Learning: Discovery, not Mimicry
Dan Wolaver

Once, when our family was traveling with a real-estate agent in her car, our young son asked, “Hey, what kind of car is this?” I looked over at the steering wheel, saw the Chrysler logo, and waited for her answer.  “Look around you,” she said.  “Do you see any clues?”  Surprised, I asked, “Are you a teacher?”  “I was,” she said.

I think this attitude of encouraging students to discover for themselves best characterizes good teaching.  Polya’s book “How to Solve It” is my favorite text on teaching.  It’s devoted to the idea of letting the student do as much as possible by himself—of coaxing him in a productive direction by asking him carefully balanced questions.  When I help a student one-on-one, we stand at a board to get our ideas down in pictures and equations (in that order).  I find that if I’m the one wielding the chalk, the student feels it’s my show and becomes passive—doesn’t really engage his thinking.  So I’ve adopted the practice of having the student do the writing throughout the session.  It’s slower, but more productive.  I can tell from what the student puts down whether he really understands.

In an unpublished essay I suggest ways to lead the student to discovery though guessing.  Like our real-estate agent, a teacher should lead a student to answer his own question based on what’s already available to him.  The student is reluctant because he feels that he would be merely guessing, whereas he should proceed only from a position of certainty (as teachers and professionals seem to).  I try to disabuse students of this impression by letting them see me guessing—feeling my way from one idea to another. 

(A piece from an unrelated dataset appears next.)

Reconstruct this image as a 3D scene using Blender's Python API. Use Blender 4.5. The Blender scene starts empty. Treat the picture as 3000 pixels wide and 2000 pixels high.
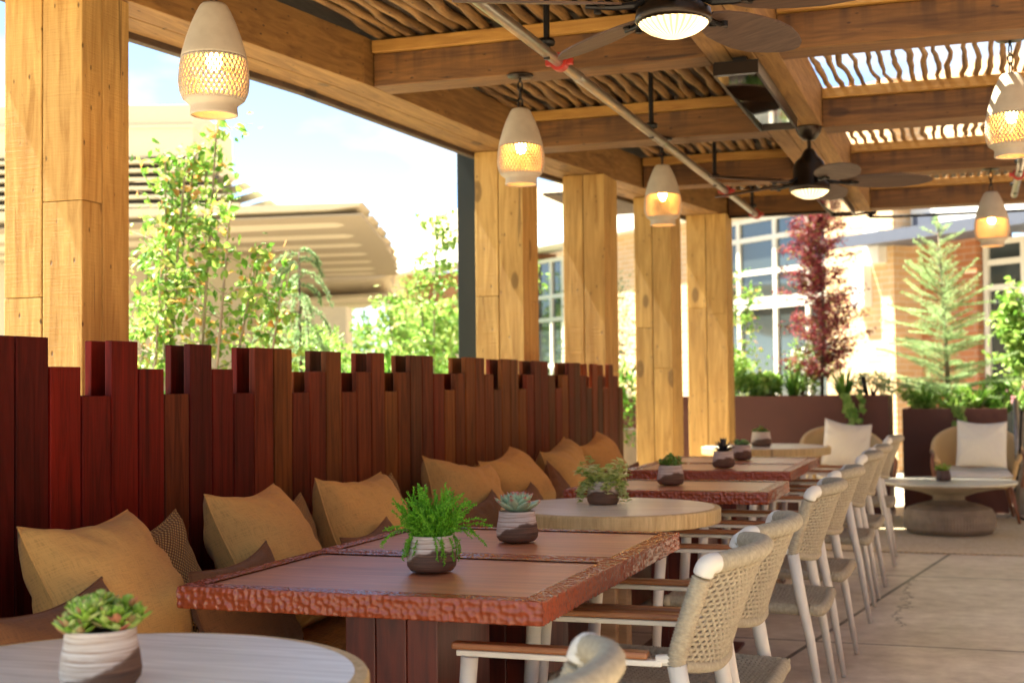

These principles aren’t obscure or original with me; most teachers appreciate the importance of engaging the student.  Yet teaching so often falls into one-way lecturing, which really doesn’t foster much engagement.  What pitfalls keep teachers from their highest ideals?  Two stand out:

1) The pressure to move things along (so we can cover the material) doesn’t allow time for the student to explore, go up blind alleys, and ultimately discover.  The time seems best spent if the teacher takes over, laying out the development in a smooth, clear, and logical progression.  Some of this is good, but it’s over-done.  Lecturers sometimes argue that homework and the lab are the places for the student to struggle through things himself.  But the teacher is rarely available for help during the struggle.  So it comes down to man-hours.  Leading the student to discovery is best done in one-on-one sessions, but there aren’t enough teachers to give every student the necessary attention.  One solution is to put time into training teaching assistants to be really effective in the ways described above.  Another is for lecturers to get good at engaging a whole class to participate in discovery.  This will reduce the amount of material covered, but I think we can pare down, trusting the student to extrapolate from a few well-chosen examples that he has really comprehended.

2) The teacher needs to get himself out of the way.  There’s a joy in sharing the insights we’ve discovered as a teacher, and perhaps pride too.  But it’s possible to instead lead the student to make the discovery so he can feel that joy (and pride).  Sometimes the student will take a different tack and surprise us with a different insight.  In any case, we need to listen carefully to understand what’s going on in the student’s mind.  We often uncover unforeseen stumbling blocks to his understanding.  As a teacher thus concentrates more on the students, he is naturally getting himself out of the way.  There’s a joy in this too, because both teacher and students are having an adventure in discovery.